- _INSTRUCTIONS TO FOLLOW_: Pictures aside, quote the whole listing exactly.

--- START OF SOURCE EXCERPT ---

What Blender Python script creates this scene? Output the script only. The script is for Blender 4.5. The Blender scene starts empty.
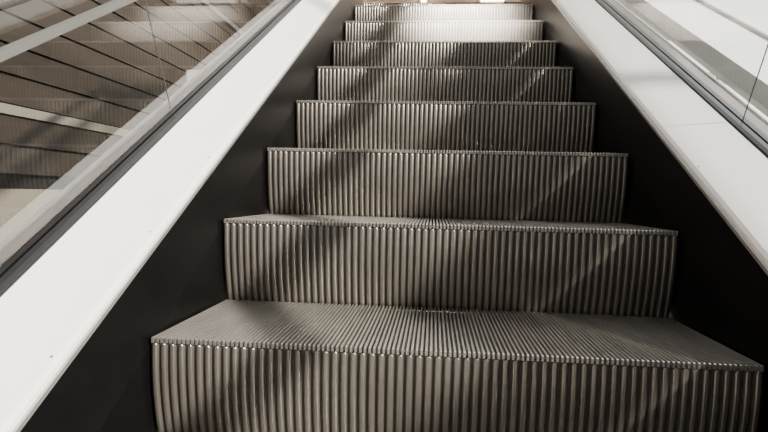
import bpy, math, random
from mathutils import Vector, Matrix
random.seed(4)
C = bpy.context.scene.collection
R30 = math.radians(30)

# ---------------------------------------------------------------- materials
def mat(name, col, rough=0.5, metal=0.0, noise=0.0, nscale=8.0, spec=0.5, bump=0.0, stretch=(1,1,1), emit=None, es=0):
    m = bpy.data.materials.new(name); m.use_nodes = True
    nt = m.node_tree; b = nt.nodes['Principled BSDF']
    b.inputs['Base Color'].default_value = (*col, 1)
    b.inputs['Roughness'].default_value = rough
    b.inputs['Metallic'].default_value = metal
    b.inputs['Specular IOR Level'].default_value = spec
    if emit:
        b.inputs['Emission Color'].default_value = (*emit, 1); b.inputs['Emission Strength'].default_value = es
    if noise > 0 or bump > 0:
        tc = nt.nodes.new('ShaderNodeTexCoord'); mp = nt.nodes.new('ShaderNodeMapping')
        mp.inputs['Scale'].default_value = stretch
        nz = nt.nodes.new('ShaderNodeTexNoise'); nz.inputs['Scale'].default_value = nscale; nz.inputs['Detail'].default_value = 5
        nt.links.new(tc.outputs['Object'], mp.inputs[0]); nt.links.new(mp.outputs[0], nz.inputs['Vector'])
        rp = nt.nodes.new('ShaderNodeMapRange')
        rp.inputs[1].default_value = .3; rp.inputs[2].default_value = .7
        rp.inputs[3].default_value = 1 - noise; rp.inputs[4].default_value = 1 + noise
        nt.links.new(nz.outputs['Fac'], rp.inputs[0])
        mx = nt.nodes.new('ShaderNodeVectorMath'); mx.operation = 'SCALE'
        mx.inputs[0].default_value = col
        nt.links.new(rp.outputs[0], mx.inputs['Scale']); nt.links.new(mx.outputs[0], b.inputs['Base Color'])
        if bump > 0:
            bp = nt.nodes.new('ShaderNodeBump'); bp.inputs['Strength'].default_value = bump; bp.inputs['Distance'].default_value = .002
            nt.links.new(nz.outputs['Fac'], bp.inputs['Height']); nt.links.new(bp.outputs[0], b.inputs['Normal'])
    return m

def glass_mat(name, tint, ior=1.9, rough=0.0):
    m = bpy.data.materials.new(name); m.use_nodes = True
    nt = m.node_tree; nt.nodes.clear()
    out = nt.nodes.new('ShaderNodeOutputMaterial'); mix = nt.nodes.new('ShaderNodeMixShader')
    tr = nt.nodes.new('ShaderNodeBsdfTransparent'); tr.inputs[0].default_value = (*tint, 1)
    gl = nt.nodes.new('ShaderNodeBsdfGlossy'); gl.inputs['Roughness'].default_value = rough
    fr = nt.nodes.new('ShaderNodeFresnel')
    ge = nt.nodes.new('ShaderNodeNewGeometry'); mr = nt.nodes.new('ShaderNodeMapRange')   # same reflectance from both faces of the thin pane
    mr.inputs[3].default_value = ior; mr.inputs[4].default_value = 1/ior
    nt.links.new(ge.outputs['Backfacing'], mr.inputs[0]); nt.links.new(mr.outputs[0], fr.inputs[0])
    nt.links.new(fr.outputs[0], mix.inputs[0]); nt.links.new(tr.outputs[0], mix.inputs[1]); nt.links.new(gl.outputs[0], mix.inputs[2])
    nt.links.new(mix.outputs[0], out.inputs[0])
    return m

M = {
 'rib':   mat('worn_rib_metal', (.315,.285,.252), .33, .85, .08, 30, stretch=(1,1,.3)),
 'nose':  mat('nosing_metal', (.46,.43,.39), .30, .85, .1, 40),
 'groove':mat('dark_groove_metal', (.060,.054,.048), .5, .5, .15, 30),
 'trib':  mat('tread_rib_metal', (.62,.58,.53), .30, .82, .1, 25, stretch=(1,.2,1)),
 'skirt': mat('black_skirt_paint', (.0035,.0033,.0033), .32, 0, .2, 12, spec=.10),
 'deck':  mat('white_deck_paint', (.88,.845,.805), .33, 0, .02, 3),
 'lip':   mat('aluminium_lip', (.50,.48,.46), .4, .8, .1, 20),
 'rubber':mat('black_rubber', (.008,.008,.008), .35, 0, .1, 20),
 'odeck': mat('bronze_outer_deck', (.075,.040,.020), .18, .8, .08, 10, stretch=(8,.3,1)),
 'clad':  mat('dark_side_cladding', (.045,.036,.03), .4, .3, .04, 4),
 'wood':  mat('dark_wood_boards', (.022,.0145,.0095), .5, 0, .3, 6, stretch=(6,.3,6)),
 'gap':   mat('board_shadow_gap', (.002,.002,.002), .8),
 'white': mat('white_wall_paint', (.80,.79,.77), .6, 0, .03, 4),
 'wtrim': mat('pale_beam_paint', (.17,.15,.125), .6, 0, .03, 4),
 'mirrored':mat('pale_reflection_paint', (.16,.152,.14), .5, 0, .03, 4),
 'cream': mat('cream_raking_panel', (.93,.925,.91), .45, 0, .02, 4),
 'taupe': mat('taupe_rail_metal', (.50,.48,.44), .4, .2, .05, 8),
 'beige': mat('beige_wall_paint', (.22,.185,.145), .6, 0, .05, 4),
 'floor': mat('pale_floor_tile', (.36,.32,.28), .35, 0, .08, 3),
 'frame': mat('window_frame_paint', (.66,.67,.66), .45, 0, .03, 5),
 'warm':  mat('warm_cream_wall', (.62,.52,.42), .6, 0, .06, 4),
 'lamp':  mat('warm_lamp_glow', (1,.8,.6), .5, emit=(1,.66,.38), es=20),
 'edge':  mat('glass_joint_seal', (.03,.035,.033), .4),
 'bolt':  mat('steel_screw_head', (.35,.34,.32), .35, .8),
 'glass': glass_mat('balustrade_glass', (.92,.96,.94), 2.0),
 'pane':  glass_mat('window_glass', (.97,.98,.98), 1.4),
}

# ---------------------------------------------------------------- helpers
class MB:
    def __init__(s): s.v=[]; s.f=[]; s.m=[]
    def add(s, vs, fs, mi=0):
        o=len(s.v); s.v += [tuple(p) for p in vs]
        s.f += [tuple(i+o for i in f) for f in fs]; s.m += [mi]*len(fs)
    def box(s, a, b, mi=0):
        x0,y0,z0=a; x1,y1,z1=b
        s.add([(x0,y0,z0),(x1,y0,z0),(x1,y1,z0),(x0,y1,z0),(x0,y0,z1),(x1,y0,z1),(x1,y1,z1),(x0,y1,z1)],
              [(0,3,2,1),(4,5,6,7),(0,1,5,4),(1,2,6,5),(2,3,7,6),(3,0,4,7)], mi)
    def mesh(s, name, mats, smooth=False):
        me=bpy.data.meshes.new(name); me.from_pydata(s.v,[],s.f)
        for m in mats: me.materials.append(m)
        me.polygons.foreach_set('material_index', s.m)
        if smooth: me.polygons.foreach_set('use_smooth',[True]*len(s.f))
        me.update(); return me
    def build(s, name, mats, parent=None, smooth=False):
        if not isinstance(mats,(list,tuple)): mats=[mats]
        o=bpy.data.objects.new(name, s.mesh(name, mats, smooth)); C.objects.link(o)
        if parent: o.parent=parent
        return o
def empty(name, loc=(0,0,0)):
    o=bpy.data.objects.new(name,None); C.objects.link(o); o.location=loc; o.empty_display_size=.1; return o
def tag(o, label, cat, group=None, kind=None):
    o['label']=label; o['category']=cat
    if group: o['group']=group
    if kind: o['kind']=kind
    return o
def struct(o):
    o['kind']='structure'; return o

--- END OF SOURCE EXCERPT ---

- _ANSWER TO THE PROBLEM_:
What Blender Python script creates this scene? Output the script only. The script is for Blender 4.5. The Blender scene starts empty.
import bpy, math, random
from mathutils import Vector, Matrix
random.seed(4)
C = bpy.context.scene.collection
R30 = math.radians(30)

# ---------------------------------------------------------------- materials
def mat(name, col, rough=0.5, metal=0.0, noise=0.0, nscale=8.0, spec=0.5, bump=0.0, stretch=(1,1,1), emit=None, es=0):
    m = bpy.data.materials.new(name); m.use_nodes = True
    nt = m.node_tree; b = nt.nodes['Principled BSDF']
    b.inputs['Base Color'].default_value = (*col, 1)
    b.inputs['Roughness'].default_value = rough
    b.inputs['Metallic'].default_value = metal
    b.inputs['Specular IOR Level'].default_value = spec
    if emit:
        b.inputs['Emission Color'].default_value = (*emit, 1); b.inputs['Emission Strength'].default_value = es
    if noise > 0 or bump > 0:
        tc = nt.nodes.new('ShaderNodeTexCoord'); mp = nt.nodes.new('ShaderNodeMapping')
        mp.inputs['Scale'].default_value = stretch
        nz = nt.nodes.new('ShaderNodeTexNoise'); nz.inputs['Scale'].default_value = nscale; nz.inputs['Detail'].default_value = 5
        nt.links.new(tc.outputs['Object'], mp.inputs[0]); nt.links.new(mp.outputs[0], nz.inputs['Vector'])
        rp = nt.nodes.new('ShaderNodeMapRange')
        rp.inputs[1].default_value = .3; rp.inputs[2].default_value = .7
        rp.inputs[3].default_value = 1 - noise; rp.inputs[4].default_value = 1 + noise
        nt.links.new(nz.outputs['Fac'], rp.inputs[0])
        mx = nt.nodes.new('ShaderNodeVectorMath'); mx.operation = 'SCALE'
        mx.inputs[0].default_value = col
        nt.links.new(rp.outputs[0], mx.inputs['Scale']); nt.links.new(mx.outputs[0], b.inputs['Base Color'])
        if bump > 0:
            bp = nt.nodes.new('ShaderNodeBump'); bp.inputs['Strength'].default_value = bump; bp.inputs['Distance'].default_value = .002
            nt.links.new(nz.outputs['Fac'], bp.inputs['Height']); nt.links.new(bp.outputs[0], b.inputs['Normal'])
    return m

def glass_mat(name, tint, ior=1.9, rough=0.0):
    m = bpy.data.materials.new(name); m.use_nodes = True
    nt = m.node_tree; nt.nodes.clear()
    out = nt.nodes.new('ShaderNodeOutputMaterial'); mix = nt.nodes.new('ShaderNodeMixShader')
    tr = nt.nodes.new('ShaderNodeBsdfTransparent'); tr.inputs[0].default_value = (*tint, 1)
    gl = nt.nodes.new('ShaderNodeBsdfGlossy'); gl.inputs['Roughness'].default_value = rough
    fr = nt.nodes.new('ShaderNodeFresnel')
    ge = nt.nodes.new('ShaderNodeNewGeometry'); mr = nt.nodes.new('ShaderNodeMapRange')   # same reflectance from both faces of the thin pane
    mr.inputs[3].default_value = ior; mr.inputs[4].default_value = 1/ior
    nt.links.new(ge.outputs['Backfacing'], mr.inputs[0]); nt.links.new(mr.outputs[0], fr.inputs[0])
    nt.links.new(fr.outputs[0], mix.inputs[0]); nt.links.new(tr.outputs[0], mix.inputs[1]); nt.links.new(gl.outputs[0], mix.inputs[2])
    nt.links.new(mix.outputs[0], out.inputs[0])
    return m

M = {
 'rib':   mat('worn_rib_metal', (.315,.285,.252), .33, .85, .08, 30, stretch=(1,1,.3)),
 'nose':  mat('nosing_metal', (.46,.43,.39), .30, .85, .1, 40),
 'groove':mat('dark_groove_metal', (.060,.054,.048), .5, .5, .15, 30),
 'trib':  mat('tread_rib_metal', (.62,.58,.53), .30, .82, .1, 25, stretch=(1,.2,1)),
 'skirt': mat('black_skirt_paint', (.0035,.0033,.0033), .32, 0, .2, 12, spec=.10),
 'deck':  mat('white_deck_paint', (.88,.845,.805), .33, 0, .02, 3),
 'lip':   mat('aluminium_lip', (.50,.48,.46), .4, .8, .1, 20),
 'rubber':mat('black_rubber', (.008,.008,.008), .35, 0, .1, 20),
 'odeck': mat('bronze_outer_deck', (.075,.040,.020), .18, .8, .08, 10, stretch=(8,.3,1)),
 'clad':  mat('dark_side_cladding', (.045,.036,.03), .4, .3, .04, 4),
 'wood':  mat('dark_wood_boards', (.022,.0145,.0095), .5, 0, .3, 6, stretch=(6,.3,6)),
 'gap':   mat('board_shadow_gap', (.002,.002,.002), .8),
 'white': mat('white_wall_paint', (.80,.79,.77), .6, 0, .03, 4),
 'wtrim': mat('pale_beam_paint', (.17,.15,.125), .6, 0, .03, 4),
 'mirrored':mat('pale_reflection_paint', (.16,.152,.14), .5, 0, .03, 4),
 'cream': mat('cream_raking_panel', (.93,.925,.91), .45, 0, .02, 4),
 'taupe': mat('taupe_rail_metal', (.50,.48,.44), .4, .2, .05, 8),
 'beige': mat('beige_wall_paint', (.22,.185,.145), .6, 0, .05, 4),
 'floor': mat('pale_floor_tile', (.36,.32,.28), .35, 0, .08, 3),
 'frame': mat('window_frame_paint', (.66,.67,.66), .45, 0, .03, 5),
 'warm':  mat('warm_cream_wall', (.62,.52,.42), .6, 0, .06, 4),
 'lamp':  mat('warm_lamp_glow', (1,.8,.6), .5, emit=(1,.66,.38), es=20),
 'edge':  mat('glass_joint_seal', (.03,.035,.033), .4),
 'bolt':  mat('steel_screw_head', (.35,.34,.32), .35, .8),
 'glass': glass_mat('balustrade_glass', (.92,.96,.94), 2.0),
 'pane':  glass_mat('window_glass', (.97,.98,.98), 1.4),
}

# ---------------------------------------------------------------- helpers
class MB:
    def __init__(s): s.v=[]; s.f=[]; s.m=[]
    def add(s, vs, fs, mi=0):
        o=len(s.v); s.v += [tuple(p) for p in vs]
        s.f += [tuple(i+o for i in f) for f in fs]; s.m += [mi]*len(fs)
    def box(s, a, b, mi=0):
        x0,y0,z0=a; x1,y1,z1=b
        s.add([(x0,y0,z0),(x1,y0,z0),(x1,y1,z0),(x0,y1,z0),(x0,y0,z1),(x1,y0,z1),(x1,y1,z1),(x0,y1,z1)],
              [(0,3,2,1),(4,5,6,7),(0,1,5,4),(1,2,6,5),(2,3,7,6),(3,0,4,7)], mi)
    def mesh(s, name, mats, smooth=False):
        me=bpy.data.meshes.new(name); me.from_pydata(s.v,[],s.f)
        for m in mats: me.materials.append(m)
        me.polygons.foreach_set('material_index', s.m)
        if smooth: me.polygons.foreach_set('use_smooth',[True]*len(s.f))
        me.update(); return me
    def build(s, name, mats, parent=None, smooth=False):
        if not isinstance(mats,(list,tuple)): mats=[mats]
        o=bpy.data.objects.new(name, s.mesh(name, mats, smooth)); C.objects.link(o)
        if parent: o.parent=parent
        return o
def empty(name, loc=(0,0,0)):
    o=bpy.data.objects.new(name,None); C.objects.link(o); o.location=loc; o.empty_display_size=.1; return o
def tag(o, label, cat, group=None, kind=None):
    o['label']=label; o['category']=cat
    if group: o['group']=group
    if kind: o['kind']=kind
    return o
def struct(o):
    o['kind']='structure'; return o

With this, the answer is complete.